QUESTION: Mark, you and Duncan have both talked about working on your delivery early in the season and Duncan just spoke to us about how you got your delivery going as he wanted to do it. Has that success you had here in the middle of the season, these two starts excluded, different than what you had in Oakland, or is it the same type of delivery, or what did you hit upon there?

MARK MULDER: I got into some bad habits at the end of last season and was working my way to get out of it, and I did. You know, with a lot of -- obviously with Dunc's help, things have gone a lot better, and you know, I feel really good out on the mound with everything that I'm throwing and everything that I'm doing out there.

QUESTION: Mark, what's it been like for you off the field? I was reading the ESPN The Magazine piece about you and Hudson and Zito.

MARK MULDER: I haven't read it yet.

QUESTION: Are you a little homesick? Do you miss your friends?

MARK MULDER: That was a little blown out. That was made up. It wasn't made up.
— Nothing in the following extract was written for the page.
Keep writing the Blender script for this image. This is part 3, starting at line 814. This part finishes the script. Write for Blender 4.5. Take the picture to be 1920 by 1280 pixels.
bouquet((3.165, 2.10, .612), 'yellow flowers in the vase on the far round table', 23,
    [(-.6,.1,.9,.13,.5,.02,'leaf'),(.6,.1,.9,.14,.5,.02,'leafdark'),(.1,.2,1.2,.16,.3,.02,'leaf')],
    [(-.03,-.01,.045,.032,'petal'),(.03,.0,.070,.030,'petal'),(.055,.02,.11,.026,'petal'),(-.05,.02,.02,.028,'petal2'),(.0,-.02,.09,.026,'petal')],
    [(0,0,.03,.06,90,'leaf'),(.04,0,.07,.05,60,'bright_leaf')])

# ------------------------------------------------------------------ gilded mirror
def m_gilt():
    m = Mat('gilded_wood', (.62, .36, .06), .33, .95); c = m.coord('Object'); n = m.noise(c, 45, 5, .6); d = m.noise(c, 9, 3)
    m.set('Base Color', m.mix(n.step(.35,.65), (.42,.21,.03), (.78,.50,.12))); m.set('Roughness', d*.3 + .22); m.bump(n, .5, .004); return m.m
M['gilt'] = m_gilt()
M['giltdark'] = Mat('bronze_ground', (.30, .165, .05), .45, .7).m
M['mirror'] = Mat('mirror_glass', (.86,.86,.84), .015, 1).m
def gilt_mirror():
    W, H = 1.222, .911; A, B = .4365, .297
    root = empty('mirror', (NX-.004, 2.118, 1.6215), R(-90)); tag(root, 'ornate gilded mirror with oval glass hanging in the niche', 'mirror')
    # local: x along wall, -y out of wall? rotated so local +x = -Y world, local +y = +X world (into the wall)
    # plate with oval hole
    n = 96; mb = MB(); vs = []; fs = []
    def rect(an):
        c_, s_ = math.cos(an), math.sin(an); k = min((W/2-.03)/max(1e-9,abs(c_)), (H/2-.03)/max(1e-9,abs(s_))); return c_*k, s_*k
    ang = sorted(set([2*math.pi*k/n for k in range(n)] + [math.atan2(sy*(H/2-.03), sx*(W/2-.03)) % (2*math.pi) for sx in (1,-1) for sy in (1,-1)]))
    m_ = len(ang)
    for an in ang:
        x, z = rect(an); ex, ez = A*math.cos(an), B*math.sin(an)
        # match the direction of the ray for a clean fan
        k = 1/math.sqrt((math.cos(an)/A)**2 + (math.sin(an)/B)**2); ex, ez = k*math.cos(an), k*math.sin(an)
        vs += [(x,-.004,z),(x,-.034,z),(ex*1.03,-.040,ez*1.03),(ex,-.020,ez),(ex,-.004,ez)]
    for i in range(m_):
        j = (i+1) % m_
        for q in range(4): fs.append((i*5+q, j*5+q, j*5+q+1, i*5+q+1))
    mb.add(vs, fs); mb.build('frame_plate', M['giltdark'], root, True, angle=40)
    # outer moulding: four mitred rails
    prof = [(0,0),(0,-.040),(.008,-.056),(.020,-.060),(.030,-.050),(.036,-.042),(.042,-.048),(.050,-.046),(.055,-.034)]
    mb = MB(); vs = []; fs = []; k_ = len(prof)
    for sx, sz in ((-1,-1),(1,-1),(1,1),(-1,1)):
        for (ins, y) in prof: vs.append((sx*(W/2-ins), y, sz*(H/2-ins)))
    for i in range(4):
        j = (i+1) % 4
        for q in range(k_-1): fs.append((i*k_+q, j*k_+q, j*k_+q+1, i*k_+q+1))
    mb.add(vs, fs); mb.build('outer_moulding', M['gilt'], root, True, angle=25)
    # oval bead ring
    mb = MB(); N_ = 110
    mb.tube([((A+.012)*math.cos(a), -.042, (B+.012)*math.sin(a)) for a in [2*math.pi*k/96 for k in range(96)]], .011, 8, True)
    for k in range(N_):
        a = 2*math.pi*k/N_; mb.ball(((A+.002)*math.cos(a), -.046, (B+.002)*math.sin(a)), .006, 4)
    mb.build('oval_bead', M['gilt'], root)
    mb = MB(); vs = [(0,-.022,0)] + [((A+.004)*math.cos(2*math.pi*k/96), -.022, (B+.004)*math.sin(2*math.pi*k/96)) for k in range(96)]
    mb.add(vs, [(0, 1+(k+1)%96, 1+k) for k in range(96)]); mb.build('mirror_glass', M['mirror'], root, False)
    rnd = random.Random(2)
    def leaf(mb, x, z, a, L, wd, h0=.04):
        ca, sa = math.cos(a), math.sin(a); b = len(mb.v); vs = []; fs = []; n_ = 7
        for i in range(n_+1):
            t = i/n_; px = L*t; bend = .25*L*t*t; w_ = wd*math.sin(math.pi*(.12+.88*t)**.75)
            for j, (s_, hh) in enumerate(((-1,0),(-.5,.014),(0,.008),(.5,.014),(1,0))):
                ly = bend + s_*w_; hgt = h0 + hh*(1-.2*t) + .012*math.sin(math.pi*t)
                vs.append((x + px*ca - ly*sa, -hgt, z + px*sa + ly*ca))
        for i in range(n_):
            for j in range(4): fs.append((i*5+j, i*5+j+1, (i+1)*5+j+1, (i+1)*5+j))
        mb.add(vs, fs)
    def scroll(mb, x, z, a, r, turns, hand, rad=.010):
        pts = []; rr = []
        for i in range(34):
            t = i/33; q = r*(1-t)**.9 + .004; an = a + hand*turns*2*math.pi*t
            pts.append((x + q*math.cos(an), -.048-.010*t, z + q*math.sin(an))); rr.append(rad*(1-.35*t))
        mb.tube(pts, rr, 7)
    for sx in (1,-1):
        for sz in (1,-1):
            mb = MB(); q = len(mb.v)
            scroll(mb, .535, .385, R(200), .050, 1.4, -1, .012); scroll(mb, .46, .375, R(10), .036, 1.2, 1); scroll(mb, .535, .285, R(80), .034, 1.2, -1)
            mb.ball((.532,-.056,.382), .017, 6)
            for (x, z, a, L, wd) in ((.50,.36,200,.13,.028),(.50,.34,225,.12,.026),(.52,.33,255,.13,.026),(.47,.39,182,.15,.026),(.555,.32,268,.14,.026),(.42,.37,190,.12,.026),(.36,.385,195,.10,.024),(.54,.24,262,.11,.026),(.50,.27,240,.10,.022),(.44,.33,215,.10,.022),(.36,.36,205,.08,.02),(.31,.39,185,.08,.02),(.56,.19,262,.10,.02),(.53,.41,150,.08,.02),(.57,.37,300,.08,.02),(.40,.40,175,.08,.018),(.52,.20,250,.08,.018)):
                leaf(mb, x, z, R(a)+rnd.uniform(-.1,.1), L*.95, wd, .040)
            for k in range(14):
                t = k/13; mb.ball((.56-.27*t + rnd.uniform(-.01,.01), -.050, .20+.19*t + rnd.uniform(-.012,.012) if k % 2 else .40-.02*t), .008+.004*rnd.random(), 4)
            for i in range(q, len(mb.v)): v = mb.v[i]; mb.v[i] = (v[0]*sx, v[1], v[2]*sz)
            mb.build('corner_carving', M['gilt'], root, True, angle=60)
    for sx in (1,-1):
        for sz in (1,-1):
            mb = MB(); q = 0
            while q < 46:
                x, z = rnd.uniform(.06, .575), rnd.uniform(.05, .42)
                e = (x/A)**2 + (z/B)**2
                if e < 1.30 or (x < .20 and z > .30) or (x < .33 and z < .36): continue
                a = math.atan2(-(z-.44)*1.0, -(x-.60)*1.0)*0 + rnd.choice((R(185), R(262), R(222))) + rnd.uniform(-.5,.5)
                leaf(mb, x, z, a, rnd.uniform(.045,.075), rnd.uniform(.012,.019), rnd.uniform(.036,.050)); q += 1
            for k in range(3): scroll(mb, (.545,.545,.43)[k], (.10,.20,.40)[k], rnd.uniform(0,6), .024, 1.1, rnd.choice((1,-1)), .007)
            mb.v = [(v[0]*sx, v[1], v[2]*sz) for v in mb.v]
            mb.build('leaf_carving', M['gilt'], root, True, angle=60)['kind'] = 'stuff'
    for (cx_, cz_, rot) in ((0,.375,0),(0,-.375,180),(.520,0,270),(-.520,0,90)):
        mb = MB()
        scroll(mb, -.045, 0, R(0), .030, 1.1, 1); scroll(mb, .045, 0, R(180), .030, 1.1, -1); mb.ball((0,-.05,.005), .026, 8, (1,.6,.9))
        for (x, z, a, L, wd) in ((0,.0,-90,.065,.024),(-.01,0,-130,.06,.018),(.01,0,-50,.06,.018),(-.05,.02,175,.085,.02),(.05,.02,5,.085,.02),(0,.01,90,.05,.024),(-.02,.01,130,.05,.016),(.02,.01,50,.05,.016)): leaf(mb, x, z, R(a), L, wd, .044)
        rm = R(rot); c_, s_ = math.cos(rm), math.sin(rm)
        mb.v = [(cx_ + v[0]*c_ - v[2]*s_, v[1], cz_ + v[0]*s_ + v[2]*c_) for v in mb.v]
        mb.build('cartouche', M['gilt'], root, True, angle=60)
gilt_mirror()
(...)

It was just made to go a little bit bigger than it was. When I was talking to Michael Irvin I think who was the guy who was writing it, I was saying to him when I got over here is all these guys are married, so when the game's done, it's sorry, guys, see you tomorrow because they're going home to their families. In Oakland we were young a bunch guys who after the game said where are we going to dinner, where are we going out tonight? Like I said, everybody is married so there's not as much to do. That's all.

QUESTION: I think now that Maddux has fallen by the wayside, you have the most 15 win seasons in a row. Is that a point of pride for you, or do you even think about that?

MARK MULDER: I'm not thinking about it when the season's going on, but when you get it and his is over now, I mean, sure. I take pride in that. You know, it's consistency, and I think every pitcher strives for that. Everyone wants to be consistent and he's the perfect example of that.